=== INFORMATION SHOWN ===

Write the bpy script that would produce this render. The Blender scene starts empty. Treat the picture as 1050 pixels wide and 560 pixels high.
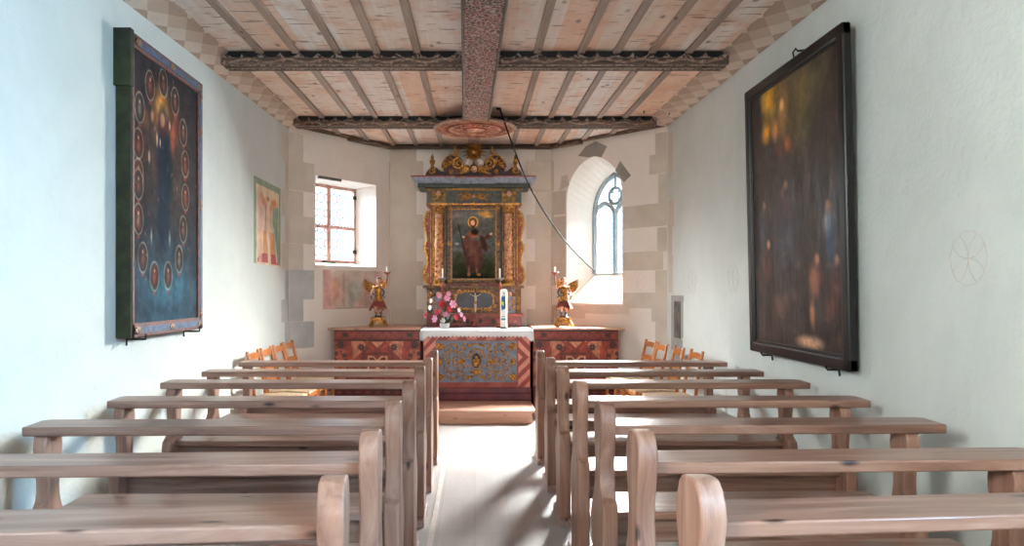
import bpy, bmesh, math, random
import numpy as np
from mathutils import Vector, Matrix
PI = math.pi
sc = bpy.context.scene
COL = sc.collection
CZ = 1.39            # eye height
VX, VY, F = 487.0, 298.0, 760.0   # principal point and focal length in a 1050x560 frame

# ------------------------------------------------------------------ helpers
def srgb(c):
    if isinstance(c, str):
        c = c.lstrip('#'); c = [int(c[i:i+2], 16)/255 for i in (0, 2, 4)]
    return tuple((v/12.92 if v <= .04045 else ((v+.055)/1.055)**2.4) for v in c[:3])
def rgba(c): return (*srgb(c), 1)

def ray(x, y): return Vector(((x-VX)/F, 1, -(y-VY)/F))
CAM = Vector((0, 0, CZ))
def on_plane(x, y, p0, n):
    d = ray(x, y); t = (Vector(p0)-CAM).dot(n)/d.dot(n)
    return CAM+d*t

class MB:
    def __init__(s): s.v = []; s.f = []; s.m = []; s.mi = 0
    def add(s, vs, fs, M=None):
        o = len(s.v)
        for v in vs:
            v = Vector(v)
            if M is not None: v = M @ v
            s.v.append(v)
        for f in fs: s.f.append(tuple(i+o for i in f)); s.m.append(s.mi)
        return s
    def box(s, x0, x1, y0, y1, z0, z1, M=None):
        vs = [(x, y, z) for z in (z0, z1) for y in (y0, y1) for x in (x0, x1)]
        return s.add(vs, [(0,2,3,1),(4,5,7,6),(0,1,5,4),(2,6,7,3),(0,4,6,2),(1,3,7,5)], M)
    def prism(s, pts, ax, a0, a1, M=None):
        n = len(pts)
        def mk(p, a):
            return (a, p[0], p[1]) if ax == 'x' else ((p[0], a, p[1]) if ax == 'y' else (p[0], p[1], a))
        vs = [mk(p, a0) for p in pts]+[mk(p, a1) for p in pts]
        fs = [tuple(range(n-1, -1, -1)), tuple(range(n, 2*n))]
        fs += [(i, (i+1) % n, n+(i+1) % n, n+i) for i in range(n)]
        return s.add(vs, fs, M)
    def tube(s, pts, r, n=8, flat=1.0, M=None, up=(0,1,0)):
        pts = [Vector(p) for p in pts]; k = len(pts)
        rs = [r]*k if not hasattr(r, '__len__') else list(r)
        vs = []; fs = []
        for i, p in enumerate(pts):
            t = (pts[min(i+1, k-1)]-pts[max(i-1, 0)])
            if t.length < 1e-9: t = Vector((0, 0, 1))
            t.normalize()
            u = Vector(up)
            if abs(t.dot(u)) > .95: u = Vector((1, 0, 0))
            a = t.cross(u).normalized(); b = a.cross(t).normalized()
            for j in range(n):
                w = 2*PI*j/n
                vs.append(p+a*math.cos(w)*rs[i]+b*math.sin(w)*rs[i]*flat)
        for i in range(k-1):
            for j in range(n):
                fs.append((i*n+j, i*n+(j+1) % n, (i+1)*n+(j+1) % n, (i+1)*n+j))
        fs.append(tuple(range(n-1, -1, -1))); fs.append(tuple((k-1)*n+j for j in range(n)))
        return s.add(vs, fs, M)
    def lathe(s, prof, c=(0,0,0), n=16, M=None):
        vs = []; fs = []; k = len(prof)
        for r, z in prof:
            for j in range(n):
                w = 2*PI*j/n; vs.append((c[0]+r*math.cos(w), c[1]+r*math.sin(w), c[2]+z))
        for i in range(k-1):
            for j in range(n):
                fs.append((i*n+j, i*n+(j+1) % n, (i+1)*n+(j+1) % n, (i+1)*n+j))
        fs.append(tuple(range(n-1, -1, -1))); fs.append(tuple((k-1)*n+j for j in range(n)))
        return s.add(vs, fs, M)
    def ell(s, c, r, rot=None, n=10, m=7):
        if not hasattr(r, '__len__'): r = (r, r, r)
        R = rot.to_matrix() if rot is not None and hasattr(rot, 'to_matrix') else Matrix.Identity(3)
        vs = [Vector((0, 0, -1))]; fs = []
        for i in range(1, m):
            a = -PI/2+PI*i/m
            for j in range(n):
                w = 2*PI*j/n; vs.append(Vector((math.cos(a)*math.cos(w), math.cos(a)*math.sin(w), math.sin(a))))
        vs.append(Vector((0, 0, 1)))
        for j in range(n): fs.append((0, 1+(j+1) % n, 1+j))
        for i in range(m-2):
            for j in range(n):
                fs.append((1+i*n+j, 1+i*n+(j+1) % n, 1+(i+1)*n+(j+1) % n, 1+(i+1)*n+j))
        l = len(vs)-1
        for j in range(n): fs.append((l, 1+(m-2)*n+j, 1+(m-2)*n+(j+1) % n))
        cc = Vector(c)
        return s.add([cc+R @ Vector((v.x*r[0], v.y*r[1], v.z*r[2])) for v in vs], fs)
    # relief ornament in an XZ plane at depth y (facing -y)
    def spiral(s, cx, cz, r0, turns, a0, th, y=0, sgn=1, n=26, M=None):
        P = []; R = []
        for i in range(n):
            q = i/(n-1); a = a0+sgn*turns*2*PI*q; r = r0*(1-.85*q)
            P.append((cx+math.cos(a)*r, y-.3*th*q, cz+math.sin(a)*r)); R.append(th*(1-.45*q))
        return s.tube(P, R, 6, M=M)
    def leaf(s, x, z, ang, L, w, y=0, th=.006):
        E = Matrix.Rotation(-ang, 3, 'Y')
        class _R:      # rotation holder
            def to_matrix(self): return E
        c = Vector((x, y, z))+E @ Vector((L/2, 0, 0))
        return s.ell(c, (L/2, th, w/2), _R(), 8, 6)
    def build(s, name, mats, parent=None, smooth=True, bevel=0, label=None, angle=35):
        me = bpy.data.meshes.new(name)
        me.from_pydata([tuple(v) for v in s.v], [], s.f)
        if not isinstance(mats, (list, tuple)): mats = [mats]
        for m in mats: me.materials.append(m)
        me.polygons.foreach_set('material_index', s.m)
        me.validate(); me.update()
        bm = bmesh.new(); bm.from_mesh(me)
        bmesh.ops.recalc_face_normals(bm, faces=bm.faces)
        if smooth:
            for f in bm.faces: f.smooth = True
            for e in bm.edges:
                if len(e.link_faces) == 2 and e.calc_face_angle(0) > math.radians(angle): e.smooth = False
        bm.to_mesh(me); bm.free()
        o = bpy.data.objects.new(name, me); COL.objects.link(o)
        if parent is not None: o.parent = parent
        if bevel:
            b = o.modifiers.new('b', 'BEVEL'); b.width = bevel; b.segments = 2; b.limit_method = 'ANGLE'; b.angle_limit = .6
        if label: o['label'] = label
        return o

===

From the first line of the listing above, repeat every line through the one holding "return CAM+d*t". Both ends count, and pictures stay out.

Write the bpy script that would produce this render. The Blender scene starts empty. Treat the picture as 1050 pixels wide and 560 pixels high.
import bpy, bmesh, math, random
import numpy as np
from mathutils import Vector, Matrix
PI = math.pi
sc = bpy.context.scene
COL = sc.collection
CZ = 1.39            # eye height
VX, VY, F = 487.0, 298.0, 760.0   # principal point and focal length in a 1050x560 frame

# ------------------------------------------------------------------ helpers
def srgb(c):
    if isinstance(c, str):
        c = c.lstrip('#'); c = [int(c[i:i+2], 16)/255 for i in (0, 2, 4)]
    return tuple((v/12.92 if v <= .04045 else ((v+.055)/1.055)**2.4) for v in c[:3])
def rgba(c): return (*srgb(c), 1)

def ray(x, y): return Vector(((x-VX)/F, 1, -(y-VY)/F))
CAM = Vector((0, 0, CZ))
def on_plane(x, y, p0, n):
    d = ray(x, y); t = (Vector(p0)-CAM).dot(n)/d.dot(n)
    return CAM+d*t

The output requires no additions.